I'd gone to Miami to stay for 2 weeks with a Babalawo, which you've probably seen me mention in other posts. When I was there, I was back to my old dreaming vision having self. It was so exciting. It was like a paralyzed person being able to get up and run again! Then eventually I went back to church. At first it was okay because the new pastor believed in all that stuff. She didn't try to control it or suppress it. It was cool. Then what always happens around me happened again. She changed. She wanted to control me. She didn't want to really teach me anymore, she just wanted me to sit, be quiet, and not say anything to anybody about anything. Even if I felt, deeply, like I was supposed to. No reason given. Anyhoo, so I started using my tactics to suppress the dreams and visions the best way I could. At first it wasn't working, but eventually it did. By the time I saw her for what she was and saw the construct of the institutionalized church for what it was, it was too late. I'd put an entire side of myself to sleep. I was a walking spiritual zombie.

Fast forward

Ifa has pulled me in. I'm settling in. I had a bump in the road, but I'm still here. It's a beautiful path and I'm happy. The one problem? I'm not really dreaming and not having ANY visions. Talked to Iya about it, and she's encouraging and teaching me. Slowly the dreams start to come back. I'd forgotten that when I was *ignorantly practicing Ifa before that the dreams had become really physical. Like I was simply living my life in two different realms. If I got hurt in one realm I had bruise or sore in this realm. Well, I have been reminded of this recently. I haven't gotten hurt in a dream yet, but I have gotten shocked in a dream only to wake up still feeling the affects, and I have gotten up with skin sensitivity issues from strong energies being literally thrown at me. So all that to say that I do feel as though dreams are real. Real in the sense that because deep sleep is so close to death, we are able to leave our bodies and go to other realms. I'm so past caring about you thinking I'm crazy so don't bother posting any comments like that. I travel in my dreams and even tend to frequent certain places with the same people. The dreams are not reoccurring. They are continuing.

Anyway, last night was the second night of dreaming that someone was trying to get to me in a negative way. I woke up wide awake and although my husband was going to let me sleep in I got up. It was 5:42am trust me, I don't willing get up that hour for anybody. I kept laying there trying to figure the dream out so I didn't call nagging Iya again. I realized that I have to pay attention to the CONNECTIONS that people have with one another. If I can't trust one person, then I have to pay attention to the people connected to them also as birds of a feather tend to flock together.

My dreams save me from a lot when I can understand them and when I pay attention.

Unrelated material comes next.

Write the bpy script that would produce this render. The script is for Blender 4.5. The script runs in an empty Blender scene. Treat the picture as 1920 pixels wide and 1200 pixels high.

Like the one yesterday and this morning taught me about trust. I am naturally a very trusting person and pretty quick to forgive. This, for me, means that I get hurt a lot and caught off guard. I'm ALWAYS shocked when somebody does something mean to me. My first thought it ALWAYS, "...but what did I do to them to make them treat me like that?". Then time passes and I have to fight like hell to keep from forgiving and FORGETTING. For whatever reason, however, my dreams stick with me. I think it's because I feel like it is SPIRIT warning me and so I have to respect it more. I have to learn, however, that Spirit also works through my Ori when I'm awake, so I shouldn't have to get my nerves torn to shreds in a dream to get it.

That's all for now. Thanks for reading. Didn't intend on making this post this long...
*meaning I wasn't really learning anything. I was only doing what I was told, but wasn't being taught the meanings and such.